Friday, April 04, 2008

There is water at the bottom of the ocean.

And sometimes I need to be reminded of it.



"There is water at the bottom of the ocean."

This is one of the very first songs I loaded onto my recently acquired MP3 player. If there's a song I should have at the disposal of my auditory apparatus, yielding to the control exerted by my little finger, available to me at all times and forever, this is it.

Having come to the end Chapter 11 of Great Expectations, being all that I'd foreseen to load, I find myself waiting for a train and having to listen to — gasp! — music. (The audiobook listening on my daily commute is immensely enjoyable, by the way. I will continue with this book, and I will find others. But this is "reading" to be entertained and distracted. I will not expect an audiobook to change my life, nor that I remember it for very long.) Music!

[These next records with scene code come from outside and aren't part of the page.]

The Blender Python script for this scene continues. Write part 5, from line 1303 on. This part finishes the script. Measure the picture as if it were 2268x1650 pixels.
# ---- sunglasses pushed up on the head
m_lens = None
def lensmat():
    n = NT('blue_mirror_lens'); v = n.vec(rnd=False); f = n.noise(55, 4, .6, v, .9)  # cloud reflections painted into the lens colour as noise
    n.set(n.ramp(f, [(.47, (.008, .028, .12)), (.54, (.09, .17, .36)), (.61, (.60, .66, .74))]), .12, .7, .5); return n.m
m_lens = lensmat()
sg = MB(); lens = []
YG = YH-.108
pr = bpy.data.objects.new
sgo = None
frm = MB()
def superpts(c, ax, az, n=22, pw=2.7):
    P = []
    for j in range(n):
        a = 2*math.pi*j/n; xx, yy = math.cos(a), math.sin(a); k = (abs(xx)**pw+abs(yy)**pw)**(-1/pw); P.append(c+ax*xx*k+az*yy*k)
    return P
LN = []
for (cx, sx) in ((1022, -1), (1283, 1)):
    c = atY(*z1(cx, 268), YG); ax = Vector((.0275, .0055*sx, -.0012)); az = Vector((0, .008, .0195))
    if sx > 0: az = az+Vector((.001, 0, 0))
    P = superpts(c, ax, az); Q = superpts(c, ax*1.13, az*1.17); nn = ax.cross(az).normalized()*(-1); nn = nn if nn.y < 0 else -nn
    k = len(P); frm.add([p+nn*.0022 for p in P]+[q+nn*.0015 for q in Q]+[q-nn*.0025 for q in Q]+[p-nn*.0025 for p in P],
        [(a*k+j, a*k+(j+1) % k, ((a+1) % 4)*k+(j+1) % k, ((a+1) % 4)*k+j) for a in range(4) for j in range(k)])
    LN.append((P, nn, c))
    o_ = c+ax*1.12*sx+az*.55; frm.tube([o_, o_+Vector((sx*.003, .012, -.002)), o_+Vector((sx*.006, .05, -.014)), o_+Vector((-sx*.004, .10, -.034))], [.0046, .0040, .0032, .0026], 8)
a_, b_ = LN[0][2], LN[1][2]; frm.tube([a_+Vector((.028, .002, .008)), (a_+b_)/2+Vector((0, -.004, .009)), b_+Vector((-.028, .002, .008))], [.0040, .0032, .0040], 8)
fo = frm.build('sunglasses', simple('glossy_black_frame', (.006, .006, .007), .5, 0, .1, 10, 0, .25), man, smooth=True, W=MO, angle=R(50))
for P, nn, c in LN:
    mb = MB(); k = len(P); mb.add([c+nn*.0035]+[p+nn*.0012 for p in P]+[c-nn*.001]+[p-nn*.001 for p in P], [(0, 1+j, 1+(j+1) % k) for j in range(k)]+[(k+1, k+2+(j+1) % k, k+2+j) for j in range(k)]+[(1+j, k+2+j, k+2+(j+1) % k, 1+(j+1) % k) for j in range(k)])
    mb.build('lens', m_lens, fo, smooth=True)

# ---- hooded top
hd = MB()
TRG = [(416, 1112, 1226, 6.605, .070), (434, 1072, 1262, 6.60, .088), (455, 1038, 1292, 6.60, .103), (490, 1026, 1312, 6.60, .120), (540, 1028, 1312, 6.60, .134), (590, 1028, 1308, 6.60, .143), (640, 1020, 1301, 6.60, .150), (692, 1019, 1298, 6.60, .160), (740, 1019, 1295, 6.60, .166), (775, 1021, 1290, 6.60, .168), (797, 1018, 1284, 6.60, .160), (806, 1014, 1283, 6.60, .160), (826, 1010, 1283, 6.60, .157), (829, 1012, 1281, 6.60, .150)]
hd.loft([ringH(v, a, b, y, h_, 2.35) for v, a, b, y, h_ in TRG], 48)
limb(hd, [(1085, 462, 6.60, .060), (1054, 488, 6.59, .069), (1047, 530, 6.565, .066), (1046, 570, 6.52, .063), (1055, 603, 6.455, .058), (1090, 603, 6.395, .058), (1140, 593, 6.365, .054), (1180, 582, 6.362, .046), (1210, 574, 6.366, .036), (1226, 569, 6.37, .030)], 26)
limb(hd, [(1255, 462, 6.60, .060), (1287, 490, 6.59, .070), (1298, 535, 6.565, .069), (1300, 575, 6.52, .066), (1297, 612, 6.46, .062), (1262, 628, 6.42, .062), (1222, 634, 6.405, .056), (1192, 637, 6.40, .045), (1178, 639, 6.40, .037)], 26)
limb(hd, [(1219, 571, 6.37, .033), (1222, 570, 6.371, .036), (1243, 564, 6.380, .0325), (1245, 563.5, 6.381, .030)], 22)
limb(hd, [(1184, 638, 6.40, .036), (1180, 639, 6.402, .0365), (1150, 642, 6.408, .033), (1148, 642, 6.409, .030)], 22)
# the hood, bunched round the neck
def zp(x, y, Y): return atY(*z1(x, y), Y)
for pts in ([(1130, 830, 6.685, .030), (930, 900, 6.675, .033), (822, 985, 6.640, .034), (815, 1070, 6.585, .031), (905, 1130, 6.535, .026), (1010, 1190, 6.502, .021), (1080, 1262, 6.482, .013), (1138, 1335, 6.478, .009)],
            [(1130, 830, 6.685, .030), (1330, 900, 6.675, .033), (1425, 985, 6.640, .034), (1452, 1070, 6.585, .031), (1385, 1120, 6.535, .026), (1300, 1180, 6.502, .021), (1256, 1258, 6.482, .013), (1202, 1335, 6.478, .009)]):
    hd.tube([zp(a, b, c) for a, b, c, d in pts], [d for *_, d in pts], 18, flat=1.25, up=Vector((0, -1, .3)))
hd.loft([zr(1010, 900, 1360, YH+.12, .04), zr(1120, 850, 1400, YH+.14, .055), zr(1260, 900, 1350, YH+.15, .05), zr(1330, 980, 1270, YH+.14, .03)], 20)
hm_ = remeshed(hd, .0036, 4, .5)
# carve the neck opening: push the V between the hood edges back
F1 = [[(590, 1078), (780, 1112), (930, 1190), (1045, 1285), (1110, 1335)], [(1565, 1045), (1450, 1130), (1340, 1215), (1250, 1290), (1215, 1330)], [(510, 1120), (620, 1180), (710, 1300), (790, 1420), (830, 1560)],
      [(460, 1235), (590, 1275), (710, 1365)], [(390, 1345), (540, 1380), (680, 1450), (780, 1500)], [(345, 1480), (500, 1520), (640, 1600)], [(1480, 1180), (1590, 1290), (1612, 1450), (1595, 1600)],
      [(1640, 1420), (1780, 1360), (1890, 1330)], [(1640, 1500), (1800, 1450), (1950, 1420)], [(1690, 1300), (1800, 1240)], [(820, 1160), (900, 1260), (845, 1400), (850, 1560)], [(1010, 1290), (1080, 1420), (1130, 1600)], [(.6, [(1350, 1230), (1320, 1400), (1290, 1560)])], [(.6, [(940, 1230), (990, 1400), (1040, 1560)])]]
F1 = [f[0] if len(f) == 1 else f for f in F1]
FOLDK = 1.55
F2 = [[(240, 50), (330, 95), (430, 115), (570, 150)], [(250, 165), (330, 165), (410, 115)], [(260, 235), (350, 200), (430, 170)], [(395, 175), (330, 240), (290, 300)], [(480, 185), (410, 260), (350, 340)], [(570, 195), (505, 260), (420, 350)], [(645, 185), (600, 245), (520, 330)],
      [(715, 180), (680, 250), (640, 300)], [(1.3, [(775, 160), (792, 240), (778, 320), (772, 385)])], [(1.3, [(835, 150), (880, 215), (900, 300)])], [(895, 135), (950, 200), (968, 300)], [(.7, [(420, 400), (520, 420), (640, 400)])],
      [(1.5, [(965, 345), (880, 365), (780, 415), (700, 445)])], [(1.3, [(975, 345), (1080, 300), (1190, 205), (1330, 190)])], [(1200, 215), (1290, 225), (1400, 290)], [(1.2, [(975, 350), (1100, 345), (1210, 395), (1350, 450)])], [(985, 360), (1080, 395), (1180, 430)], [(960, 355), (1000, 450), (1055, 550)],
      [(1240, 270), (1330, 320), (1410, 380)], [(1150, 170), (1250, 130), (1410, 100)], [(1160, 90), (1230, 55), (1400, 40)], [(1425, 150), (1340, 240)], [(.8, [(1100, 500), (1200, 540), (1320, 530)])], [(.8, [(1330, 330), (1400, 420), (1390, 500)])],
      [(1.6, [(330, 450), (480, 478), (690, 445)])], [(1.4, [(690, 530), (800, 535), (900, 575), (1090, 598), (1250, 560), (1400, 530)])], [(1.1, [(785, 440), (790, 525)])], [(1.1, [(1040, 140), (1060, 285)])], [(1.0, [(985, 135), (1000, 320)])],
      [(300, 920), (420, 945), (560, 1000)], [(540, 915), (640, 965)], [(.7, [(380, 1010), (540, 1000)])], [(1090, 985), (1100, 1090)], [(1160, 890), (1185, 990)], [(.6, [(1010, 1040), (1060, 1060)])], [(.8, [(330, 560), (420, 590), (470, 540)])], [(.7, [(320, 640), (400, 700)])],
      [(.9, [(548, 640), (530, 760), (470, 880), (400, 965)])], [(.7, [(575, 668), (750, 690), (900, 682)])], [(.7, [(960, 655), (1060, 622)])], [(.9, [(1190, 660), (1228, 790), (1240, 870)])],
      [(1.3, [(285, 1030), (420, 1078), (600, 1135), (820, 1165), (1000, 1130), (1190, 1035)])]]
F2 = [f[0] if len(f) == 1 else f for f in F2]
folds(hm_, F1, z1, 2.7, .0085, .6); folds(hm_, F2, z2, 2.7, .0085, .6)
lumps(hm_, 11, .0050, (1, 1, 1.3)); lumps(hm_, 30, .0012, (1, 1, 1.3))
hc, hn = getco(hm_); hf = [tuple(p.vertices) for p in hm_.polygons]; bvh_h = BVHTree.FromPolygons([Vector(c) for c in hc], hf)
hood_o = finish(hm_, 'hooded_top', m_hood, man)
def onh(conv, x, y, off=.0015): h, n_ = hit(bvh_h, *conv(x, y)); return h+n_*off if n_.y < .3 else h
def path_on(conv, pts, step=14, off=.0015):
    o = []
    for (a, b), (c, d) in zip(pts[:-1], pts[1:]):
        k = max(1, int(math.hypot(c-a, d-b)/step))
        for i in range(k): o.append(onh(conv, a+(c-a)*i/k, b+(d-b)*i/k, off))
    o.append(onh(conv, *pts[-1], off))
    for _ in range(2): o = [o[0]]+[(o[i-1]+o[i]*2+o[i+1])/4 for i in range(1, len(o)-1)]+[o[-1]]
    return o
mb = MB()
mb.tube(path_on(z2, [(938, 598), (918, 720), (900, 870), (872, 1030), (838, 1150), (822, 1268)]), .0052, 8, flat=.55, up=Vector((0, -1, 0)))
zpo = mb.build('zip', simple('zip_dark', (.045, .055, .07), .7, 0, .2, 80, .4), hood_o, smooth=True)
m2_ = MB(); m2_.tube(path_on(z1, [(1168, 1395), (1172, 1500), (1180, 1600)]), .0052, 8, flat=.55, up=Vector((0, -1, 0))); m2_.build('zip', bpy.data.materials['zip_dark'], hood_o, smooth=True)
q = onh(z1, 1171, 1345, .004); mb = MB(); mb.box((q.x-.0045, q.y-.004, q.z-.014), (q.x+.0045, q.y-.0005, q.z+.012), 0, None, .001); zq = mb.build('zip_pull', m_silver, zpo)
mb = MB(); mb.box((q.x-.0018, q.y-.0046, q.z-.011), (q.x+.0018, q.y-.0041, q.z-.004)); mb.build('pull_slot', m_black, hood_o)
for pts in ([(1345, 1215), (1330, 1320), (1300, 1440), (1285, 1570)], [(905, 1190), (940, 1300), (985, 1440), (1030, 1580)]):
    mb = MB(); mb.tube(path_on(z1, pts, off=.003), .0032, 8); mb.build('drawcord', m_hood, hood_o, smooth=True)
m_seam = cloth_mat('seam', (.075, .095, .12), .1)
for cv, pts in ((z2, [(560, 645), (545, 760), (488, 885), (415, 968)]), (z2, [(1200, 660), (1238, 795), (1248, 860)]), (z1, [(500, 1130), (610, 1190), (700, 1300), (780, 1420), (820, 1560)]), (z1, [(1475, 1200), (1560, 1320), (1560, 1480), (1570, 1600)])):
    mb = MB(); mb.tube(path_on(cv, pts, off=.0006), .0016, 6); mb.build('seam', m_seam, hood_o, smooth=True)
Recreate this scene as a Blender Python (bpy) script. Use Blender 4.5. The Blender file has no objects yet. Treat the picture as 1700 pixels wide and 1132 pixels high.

I stand there, toe tapping, body swaying. I feel conspicuous. I restrain myself from humming, but it takes a great deal of effort. I smile. I feel like I have a secret.

(I have a few secrets.

'What am I?' he said, as if speaking to himself, but using the driver's own language. 'I'm a man with a secret, that's what — a secret which only the emperor's ears may hear.' The driver felt reassured: the fellow was a fool after all. There was no need to treat him with respect. 'Keep your secret,' he said. 'Secrets are for children, and spies.' The stranger got down from the cart outside the caravanserai, where all journeys ended and began. He was surprisingly tall and carried a carpetbag. 'And for sorcerers,' he told the driver of the bullock-cart. 'And for lovers too. And kings.'


I have a review copy of Salman Rushdies's The Enchantress of Florence — I'm loving it.)

I am mystified that for all the wired heads I see riding the metro, more people aren't tapping their toes, swaying their bodies, restraining their hums. Have we lost (are we being trained to lose) the capacity to feel the music?

Perhaps this is why I listen to music so relatively little: it carries me away too easily.

There is water at the bottom of the ocean!